Una stanza, preparata per l’occasione, era destinata ad accogliere i regali orgogliosamente sistemati in bella mostra che cominciavano ad arrivare già nei giorni precedenti (la busta era ancora utilizzata al solo scopo di contenere una lettera e per lista s’intendeva univocamente quella della spesa, mai pensando che un giorno ci sarebbe stata anche quella di nozze).
Il giorno fatidico
Il giorno tanto atteso era giunto. La sposa sottobraccio al compare apriva il corteo per recarsi in chiesa, seguiti dalla comare sottobraccio allo sposo.

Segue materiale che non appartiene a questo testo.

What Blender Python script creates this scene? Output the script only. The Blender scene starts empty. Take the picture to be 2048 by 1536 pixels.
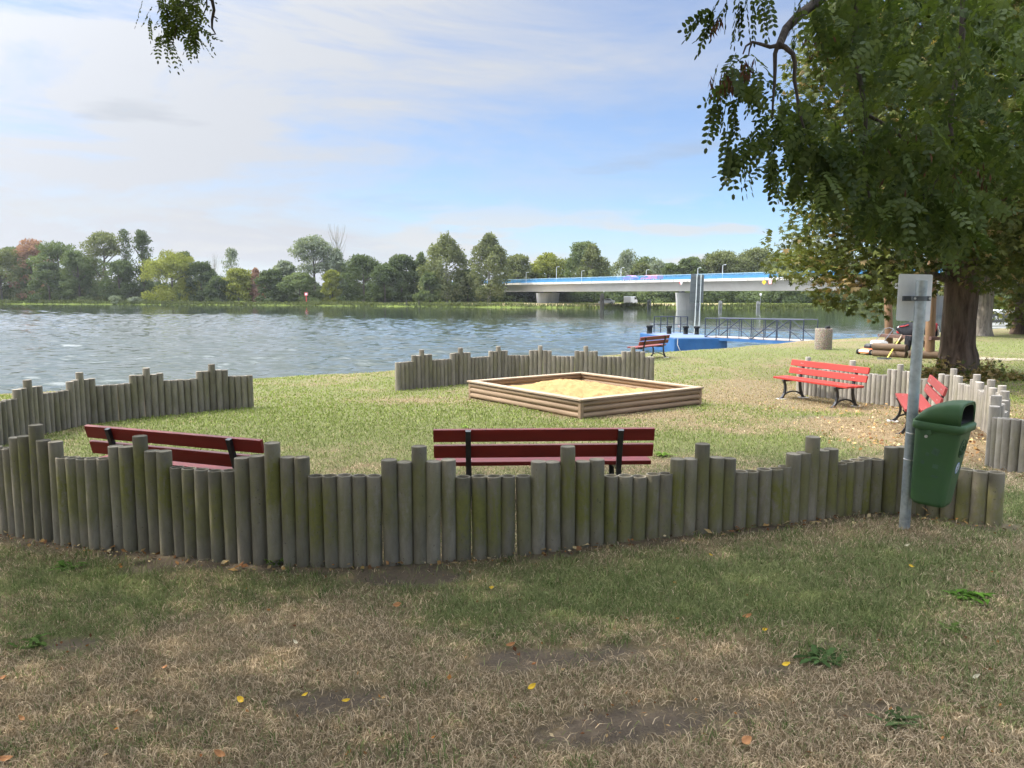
import bpy, math, random
import numpy as np
from mathutils import Vector, Matrix
PI = math.pi
R = math.radians
random.seed(7)
SC = bpy.context.scene
COL = SC.collection

# ------------------------------------------------------------------ camera
F = 1547.0                      # focal length in pixels of the 2048 px wide photograph
CAMZ = 1.75
HOR = 588.0
TH = math.atan((768.0 - HOR) / F)
cam_d = bpy.data.cameras.new('camera')
cam_d.sensor_width = 36.0
cam_d.lens = 36.0 * F / 2048.0
cam_d.clip_start = 0.05
cam_d.clip_end = 6000.0
cam = bpy.data.objects.new('camera', cam_d)
COL.objects.link(cam)
cam.location = (0, 0, CAMZ)
cam.rotation_euler = (PI / 2 - TH, 0, 0)
SC.camera = cam

# ------------------------------------------------------------------ sun, sky, exposure
SUN_EL, SUN_AZ = R(50), R(78)   # azimuth counted from +Y (view direction) towards the left
SUN = Vector((-math.cos(SUN_EL) * math.sin(SUN_AZ), math.cos(SUN_EL) * math.cos(SUN_AZ), math.sin(SUN_EL)))
sun_d = bpy.data.lights.new('sun', 'SUN')
sun_d.energy = 2.5
sun_d.angle = R(0.55)
sun_d.color = (1.0, 0.93, 0.82)
sun = bpy.data.objects.new('sun', sun_d)
COL.objects.link(sun)
sun.rotation_euler = (-SUN).to_track_quat('-Z', 'Y').to_euler()
SC.view_settings.view_transform = 'Standard'
SC.view_settings.look = 'None'
SC.view_settings.exposure = 1.18
SC.view_settings.gamma = 1.0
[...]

Poco è cambiato nel celebrare la funzione del rito religioso, mentre diversa era l’accoglienza degli sposi all’uscita, ai quali non si lanciava il riso ma confetti e monetine, lancio che ad intermittenza si protraeva per tutto il tempo del corteo, tra gli entusiasti ragazzini in competizione per accaparrarsele.
I festeggiamenti
Arrivati a destinazione qualcuno di famiglia e qualche amico più stretto era chiamato a fungere da cameriere passando tra gli invitati con delle guandiere piene di pandolci e mostaccioli insieme a caramelle, cioccolatini, confetti e altri dolci e, a seguire, altri vassoi con i bicchierini dei variopinti liquori preparati.Il rinfresco si concludeva con il giro tra gli invitati dello sposo il quale reggeva una grande bomboniera piena di vainiglie, al suo fianco la sposa vi attingeva con un cucchiaio offrendole ad ognuno degli ospiti. Cinque dovevano essere i confetti offerti! Sempre per le consuete tradizioni, il numero dispari era utilizzato perché indivisibile come si auspicava fosse il matrimonio e perché rappresentava: felicità, ricchezza, longevità, salute e fertilità.

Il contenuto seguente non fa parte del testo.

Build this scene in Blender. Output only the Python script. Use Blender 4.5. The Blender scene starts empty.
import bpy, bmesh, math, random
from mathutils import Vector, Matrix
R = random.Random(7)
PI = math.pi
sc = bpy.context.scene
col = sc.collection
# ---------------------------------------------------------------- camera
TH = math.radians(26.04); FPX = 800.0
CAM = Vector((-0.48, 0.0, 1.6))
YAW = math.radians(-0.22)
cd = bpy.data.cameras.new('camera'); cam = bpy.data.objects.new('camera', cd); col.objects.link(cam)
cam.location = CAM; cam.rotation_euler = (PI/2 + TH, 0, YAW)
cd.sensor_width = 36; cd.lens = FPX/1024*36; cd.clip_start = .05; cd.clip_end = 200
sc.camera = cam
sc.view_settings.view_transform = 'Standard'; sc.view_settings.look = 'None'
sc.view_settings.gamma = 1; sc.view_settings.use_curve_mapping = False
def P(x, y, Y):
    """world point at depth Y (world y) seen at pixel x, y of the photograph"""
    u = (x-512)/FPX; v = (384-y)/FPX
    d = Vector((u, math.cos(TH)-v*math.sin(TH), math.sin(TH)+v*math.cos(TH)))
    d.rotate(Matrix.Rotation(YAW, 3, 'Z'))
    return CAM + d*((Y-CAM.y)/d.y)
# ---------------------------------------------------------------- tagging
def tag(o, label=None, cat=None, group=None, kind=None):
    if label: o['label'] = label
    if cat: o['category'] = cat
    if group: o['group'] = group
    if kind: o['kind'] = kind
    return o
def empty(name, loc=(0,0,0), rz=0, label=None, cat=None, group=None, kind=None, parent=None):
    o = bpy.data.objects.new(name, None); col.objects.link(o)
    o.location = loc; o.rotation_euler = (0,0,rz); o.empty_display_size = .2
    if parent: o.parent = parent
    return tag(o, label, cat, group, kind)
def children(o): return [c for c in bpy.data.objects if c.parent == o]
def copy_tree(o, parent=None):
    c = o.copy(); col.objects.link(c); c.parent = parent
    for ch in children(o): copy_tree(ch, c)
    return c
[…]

Se il rinfresco in qualche modo era giunto all’epilogo, non lo erano di certo i festeggiamenti che continuavano fino a tarda notte con euforici balli e canti, coinvolgendo anche gli sposi che, aperte le danze, andavano a cambiarsi per continuare i festeggiamenti con il secondo abito delle nozze.

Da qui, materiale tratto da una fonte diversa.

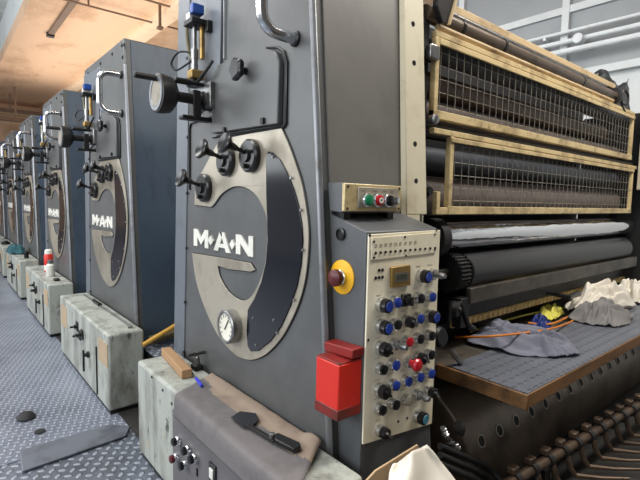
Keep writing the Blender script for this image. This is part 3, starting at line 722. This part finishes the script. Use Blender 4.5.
# buttons: (u, v, kind)
def button(u, v, kind):
    p = pp(u, v); ax = Vector((0, -1, 0)); r = .0172
    big = kind in ('bigblue', 'bigblack', 'teal')
    if big: r = .0205
    if kind == 'square':
        s = MB().box((p.x-.017, p.y-.010, p.z-.017), (p.x+.017, p.y+.001, p.z+.017)).build('selector_switch', m_black, cs, bevel=.002)
        MB().lathe(p+Vector((0, -.01, 0)), ax, [(0, .012), (.012, .011), (.014, .007), (.014, 0)], 16).build('knob', m_black, s)
        MB().box((p.x-.003, p.y-.030, p.z-.012), (p.x+.003, p.y-.022, p.z+.012)).build('pointer', m_dsteel, s)
        return
    name = {'red': 'mushroom_button', 'rotary': 'selector_switch', 'metal': 'key_switch', 'bigblack': 'rotary_knob', 'bigblue': 'rotary_knob', 'teal': 'rotary_knob'}.get(kind, 'push_button')
    s = MB().lathe(p, ax, [(0, r), (.006, r), (.010, r*.93), (.014, r*.93), (.016, r*.8), (.016, 0)], 22).build(name, m_chrome, cs)
    if kind in ('blue', 'black', 'redflat', 'cream'):
        mm = {'blue': m_blue, 'black': m_black, 'redflat': m_red, 'cream': m_cream}[kind]
        MB().lathe(p+ax*.015, ax, [(0, r*.78), (.006, r*.78), (.007, r*.62), (.007, 0)], 20).build('button_cap', mm, s)
    elif kind == 'red':
        MB().lathe(p+ax*.015, ax, [(0, .009), (.012, .009), (.014, .016), (.022, .0185), (.028, .015), (.030, .006), (.030, 0)], 22).build('button_cap', m_red, s)
    elif kind == 'metal':
        MB().lathe(p+ax*.015, ax, [(0, .009), (.016, .008), (.016, .010), (.022, .010), (.034, .007), (.034, 0)], 16).build('barrel', m_steel, s)
    else:
        col = {'bigblue': m_blue, 'teal': m_teal, 'bigblack': m_black, 'rotary': m_black}[kind]
        body = MB(); nn = 36; prev = None
        for (t, rr) in ((.014, r*.9), (.030, r*.86), (.032, r*.7)):
            ring = [body.bm.verts.new(p + ax*t + Vector((math.cos(2*PI*i/nn), 0, math.sin(2*PI*i/nn)))*(rr*(1+.05*(i % 3 == 0)))) for i in range(nn)]
            if prev:
                for i in range(nn): body.bm.faces.new([prev[i], prev[(i+1) % nn], ring[(i+1) % nn], ring[i]])
            else: body.bm.faces.new(ring)
            prev = ring
        body.bm.faces.new(prev); body.build('knob', m_black, s)
        if kind in ('bigblue', 'teal'):
            MB().lathe(p+ax*.0315, ax, [(0, r*.66), (.002, r*.62), (.002, 0)], 18).build('button_cap', col, s)
        else:
            MB().bar(p+ax*.036+Vector((-.008, 0, .008)), p+ax*.036+Vector((.008, 0, -.008)), .006, .010, (0, 1, 0)).build('pointer', m_black if kind == 'bigblack' else m_steel, s)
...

L’ultimo atto era il fangotto, una specie di cartoccio contenente la stessa varietà di dolci di un vassoio al rinfresco, preparato dalla famiglia organizzatrice nei giorni successivi e fatto recapitare alle famiglie del paese, mai però dai novelli sposi che per tradizione rimanevano per alcuni giorni in casa o raramente in “viaggio di nozze” se potevano permetterselo.
Aurii e figli masculi
Era questa la frase più ricorrente per salutare e porgere gli auguri agli sposi e si può immaginare anche il perché viste le energie assorbite da una figlia femmina!